Bloomberg’s Mark Gurman reports Apple is speeding up M7 development after its car-chip work helped produce the Neural Engine.

June Castellano

By June Castellano / Platforms & Power Reporter

Apple’s canceled car effort reportedly shaped its next AI chips
img: The Verge

Apple’s abandoned self-driving car work appears to have left behind something more useful than another Silicon Valley robotaxi ghost story: a chip roadmap built around local AI processing.

Bloomberg’s Mark Gurman reported in his Power On newsletter that Apple is speeding development of the M7 chip family, with major upgrades planned for the Neural Engine, the part of Apple silicon used for on-device AI work. Gurman also reported that Apple is skipping Pro, Max and Ultra variants of the coming M6 generation and pushing ahead to M7 instead.

The reported schedule puts the M7 in the first half of 2027. Gurman said an M7 Ultra is also expected to underpin a new Apple server product and could support up to 1.5TB of RAM. Apple has not announced those chips or the server product.

Project Titan’s useful wreckage

Apple’s self-driving car program, widely known as Project Titan, did not produce a shipping car. According to Gurman, though, the effort helped produce the Neural Engine, now central to Apple’s on-device AI pitch.

The reason is not mysterious. A self-driving platform needs to interpret sensor data quickly and locally. Early in the car project, Apple recognized that it would need strong AI processing on the device rather than relying on remote servers for every decision. The dedicated car processor was not completed, but the work fed into Apple’s broader chip design, Gurman reported.

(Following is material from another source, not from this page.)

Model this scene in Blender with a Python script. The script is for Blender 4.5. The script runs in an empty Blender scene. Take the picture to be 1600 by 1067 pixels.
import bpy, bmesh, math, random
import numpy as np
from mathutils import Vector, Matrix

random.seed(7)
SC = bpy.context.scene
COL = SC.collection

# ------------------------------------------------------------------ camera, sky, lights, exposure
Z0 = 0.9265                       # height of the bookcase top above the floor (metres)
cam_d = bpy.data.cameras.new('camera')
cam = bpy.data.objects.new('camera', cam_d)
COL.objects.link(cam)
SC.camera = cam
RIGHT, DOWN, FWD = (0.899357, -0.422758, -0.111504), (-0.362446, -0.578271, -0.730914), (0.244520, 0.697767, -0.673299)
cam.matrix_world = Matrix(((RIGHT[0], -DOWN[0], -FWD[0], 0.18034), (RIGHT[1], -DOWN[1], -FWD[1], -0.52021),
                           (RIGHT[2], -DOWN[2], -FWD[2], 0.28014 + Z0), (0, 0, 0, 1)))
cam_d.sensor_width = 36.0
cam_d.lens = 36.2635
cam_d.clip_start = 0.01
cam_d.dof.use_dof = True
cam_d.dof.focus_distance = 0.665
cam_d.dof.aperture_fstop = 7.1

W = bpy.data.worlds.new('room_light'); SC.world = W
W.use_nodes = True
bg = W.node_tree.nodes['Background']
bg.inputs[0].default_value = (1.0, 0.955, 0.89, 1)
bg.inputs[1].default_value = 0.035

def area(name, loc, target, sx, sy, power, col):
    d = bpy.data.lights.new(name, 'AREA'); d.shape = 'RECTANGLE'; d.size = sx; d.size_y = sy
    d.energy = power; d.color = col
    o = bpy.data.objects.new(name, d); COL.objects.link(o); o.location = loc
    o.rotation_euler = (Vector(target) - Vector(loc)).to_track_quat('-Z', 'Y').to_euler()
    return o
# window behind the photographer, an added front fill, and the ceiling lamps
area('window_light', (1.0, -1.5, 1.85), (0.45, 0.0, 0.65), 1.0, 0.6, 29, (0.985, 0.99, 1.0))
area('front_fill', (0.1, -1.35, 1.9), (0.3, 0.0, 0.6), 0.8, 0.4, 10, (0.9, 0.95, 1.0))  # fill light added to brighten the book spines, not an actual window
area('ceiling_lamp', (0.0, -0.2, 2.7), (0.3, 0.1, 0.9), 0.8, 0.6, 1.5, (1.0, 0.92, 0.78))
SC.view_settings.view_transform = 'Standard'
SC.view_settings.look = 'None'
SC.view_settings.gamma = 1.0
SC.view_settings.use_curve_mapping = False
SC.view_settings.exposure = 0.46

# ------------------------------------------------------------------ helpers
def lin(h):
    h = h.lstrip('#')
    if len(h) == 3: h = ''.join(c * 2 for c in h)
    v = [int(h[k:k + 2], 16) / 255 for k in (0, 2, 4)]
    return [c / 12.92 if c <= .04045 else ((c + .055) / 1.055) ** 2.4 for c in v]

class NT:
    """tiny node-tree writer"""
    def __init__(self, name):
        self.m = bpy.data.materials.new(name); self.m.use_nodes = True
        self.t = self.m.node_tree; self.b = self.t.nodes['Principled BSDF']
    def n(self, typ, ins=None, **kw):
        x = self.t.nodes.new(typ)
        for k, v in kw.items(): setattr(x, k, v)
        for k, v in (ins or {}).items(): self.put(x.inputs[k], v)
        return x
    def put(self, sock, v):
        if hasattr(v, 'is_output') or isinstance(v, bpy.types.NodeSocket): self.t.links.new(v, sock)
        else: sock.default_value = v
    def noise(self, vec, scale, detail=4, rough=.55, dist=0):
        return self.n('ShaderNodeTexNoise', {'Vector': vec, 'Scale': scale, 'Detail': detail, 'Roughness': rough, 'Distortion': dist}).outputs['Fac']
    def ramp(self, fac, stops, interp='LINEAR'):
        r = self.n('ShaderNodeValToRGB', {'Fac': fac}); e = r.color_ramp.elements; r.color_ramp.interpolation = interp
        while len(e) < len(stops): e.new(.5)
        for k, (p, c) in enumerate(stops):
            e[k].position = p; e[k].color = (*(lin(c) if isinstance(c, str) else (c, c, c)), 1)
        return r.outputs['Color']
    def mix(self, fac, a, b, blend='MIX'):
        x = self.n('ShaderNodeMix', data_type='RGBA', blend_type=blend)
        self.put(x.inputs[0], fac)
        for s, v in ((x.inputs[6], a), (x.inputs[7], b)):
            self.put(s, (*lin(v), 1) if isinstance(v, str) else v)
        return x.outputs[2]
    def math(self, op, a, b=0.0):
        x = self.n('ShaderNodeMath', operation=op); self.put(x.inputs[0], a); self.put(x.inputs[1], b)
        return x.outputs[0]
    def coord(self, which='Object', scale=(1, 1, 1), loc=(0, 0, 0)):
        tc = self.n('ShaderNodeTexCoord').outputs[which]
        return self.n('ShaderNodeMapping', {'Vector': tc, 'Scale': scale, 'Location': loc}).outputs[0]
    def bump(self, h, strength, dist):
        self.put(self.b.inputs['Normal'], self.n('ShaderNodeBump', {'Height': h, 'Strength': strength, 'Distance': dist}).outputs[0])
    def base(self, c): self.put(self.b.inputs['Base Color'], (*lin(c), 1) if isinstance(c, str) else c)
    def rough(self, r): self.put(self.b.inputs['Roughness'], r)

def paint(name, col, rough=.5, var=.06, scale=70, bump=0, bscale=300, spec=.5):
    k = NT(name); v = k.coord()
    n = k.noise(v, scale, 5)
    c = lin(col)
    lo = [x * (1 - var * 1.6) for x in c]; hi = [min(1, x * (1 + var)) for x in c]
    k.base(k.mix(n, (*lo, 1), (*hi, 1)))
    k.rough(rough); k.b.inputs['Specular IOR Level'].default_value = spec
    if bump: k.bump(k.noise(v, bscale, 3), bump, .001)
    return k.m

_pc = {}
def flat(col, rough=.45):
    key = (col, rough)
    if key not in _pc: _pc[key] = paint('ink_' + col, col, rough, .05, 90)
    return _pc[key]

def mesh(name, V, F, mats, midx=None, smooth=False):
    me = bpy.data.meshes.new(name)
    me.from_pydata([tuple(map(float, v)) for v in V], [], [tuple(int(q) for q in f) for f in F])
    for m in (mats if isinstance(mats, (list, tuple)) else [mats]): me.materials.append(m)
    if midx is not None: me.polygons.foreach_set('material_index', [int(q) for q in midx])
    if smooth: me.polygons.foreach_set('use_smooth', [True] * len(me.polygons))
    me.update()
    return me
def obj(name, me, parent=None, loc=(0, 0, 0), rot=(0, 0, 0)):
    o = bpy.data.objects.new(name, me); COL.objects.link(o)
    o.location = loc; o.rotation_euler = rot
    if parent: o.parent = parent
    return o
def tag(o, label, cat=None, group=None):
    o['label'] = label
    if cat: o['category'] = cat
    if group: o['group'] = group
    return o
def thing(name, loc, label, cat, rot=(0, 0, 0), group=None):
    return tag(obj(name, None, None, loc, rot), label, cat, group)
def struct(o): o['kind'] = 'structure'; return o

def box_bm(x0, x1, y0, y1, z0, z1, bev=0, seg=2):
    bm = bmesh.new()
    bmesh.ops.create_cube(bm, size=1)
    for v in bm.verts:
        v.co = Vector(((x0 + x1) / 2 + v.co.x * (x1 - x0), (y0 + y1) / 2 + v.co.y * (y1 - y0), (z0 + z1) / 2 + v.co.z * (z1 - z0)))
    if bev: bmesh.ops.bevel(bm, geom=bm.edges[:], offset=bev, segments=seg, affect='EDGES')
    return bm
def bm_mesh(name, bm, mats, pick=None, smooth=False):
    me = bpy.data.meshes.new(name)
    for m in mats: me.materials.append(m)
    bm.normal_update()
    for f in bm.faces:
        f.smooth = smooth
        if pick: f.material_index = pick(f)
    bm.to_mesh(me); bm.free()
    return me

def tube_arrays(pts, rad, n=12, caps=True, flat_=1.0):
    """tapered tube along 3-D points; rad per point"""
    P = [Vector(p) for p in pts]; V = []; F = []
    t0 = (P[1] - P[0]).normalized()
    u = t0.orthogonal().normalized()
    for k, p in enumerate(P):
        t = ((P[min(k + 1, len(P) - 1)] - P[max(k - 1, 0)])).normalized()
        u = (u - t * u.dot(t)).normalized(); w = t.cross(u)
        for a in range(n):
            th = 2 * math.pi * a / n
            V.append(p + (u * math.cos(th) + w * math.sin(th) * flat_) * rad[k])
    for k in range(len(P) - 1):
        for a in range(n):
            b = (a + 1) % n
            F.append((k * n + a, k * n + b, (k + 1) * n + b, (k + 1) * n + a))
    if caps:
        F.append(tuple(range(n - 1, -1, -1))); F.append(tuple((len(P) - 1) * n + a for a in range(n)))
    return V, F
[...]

The Neural Engine first appeared in the A11 Bionic chip used in the iPhone X. Apple initially used it for computer-vision features including Face ID, Animoji and augmented reality. Those were not the large language model features that now dominate AI marketing, but they required the same basic bet: run machine-learning workloads close to the user, on Apple-controlled hardware.

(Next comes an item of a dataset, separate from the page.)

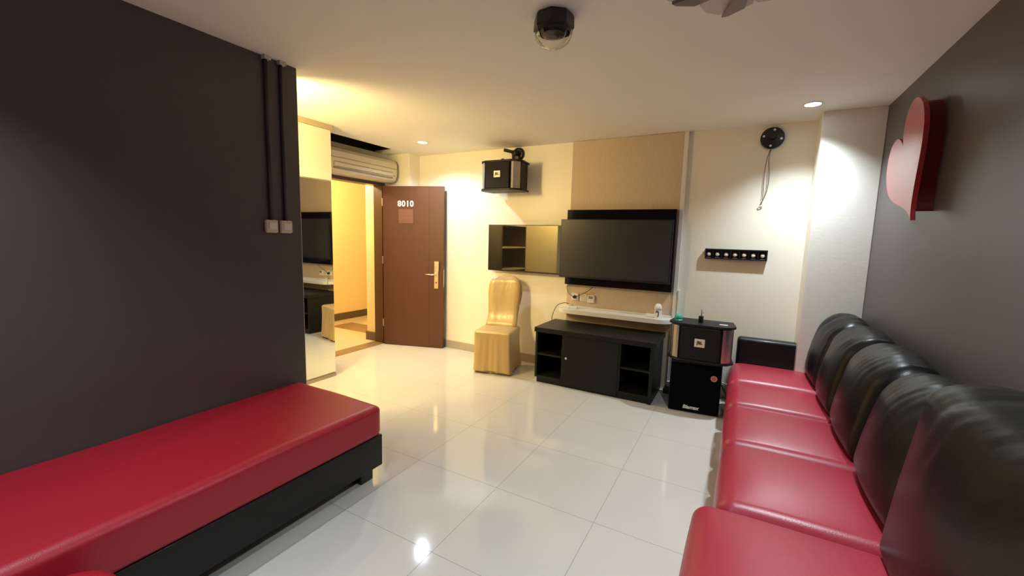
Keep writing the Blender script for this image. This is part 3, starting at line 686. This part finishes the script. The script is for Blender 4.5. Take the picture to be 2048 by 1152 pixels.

Apple later brought the Neural Engine to Macs through its M-series processors. That gave the company a hardware base for local AI before its software strategy caught up. Apple’s AI services have trailed rivals in visibility and rollout, but its silicon has given the company a credible technical story for keeping more processing on the device.

Local AI is also a privacy argument

Apple has leaned on that architecture in its privacy claims. If more AI work happens on an iPhone, iPad or Mac, less user data has to be sent to cloud systems. That does not make every AI feature private by default, and Apple still uses server-side processing for some tasks. It does make the Neural Engine more than a benchmark bullet point.

Gurman’s report suggests Apple is treating that hardware advantage as a core part of its next chip cycle. The M7 line, if the timeline holds, would make the Neural Engine a larger focus across consumer devices and, through the reported M7 Ultra server plan, Apple’s own infrastructure.

The car project may have failed at building a car. Its chip work is apparently still steering Apple’s AI hardware, which is a very Apple outcome: cancel the vehicle, keep the silicon, and pretend the detour was part of the map.

This story draws on original reporting from The Verge.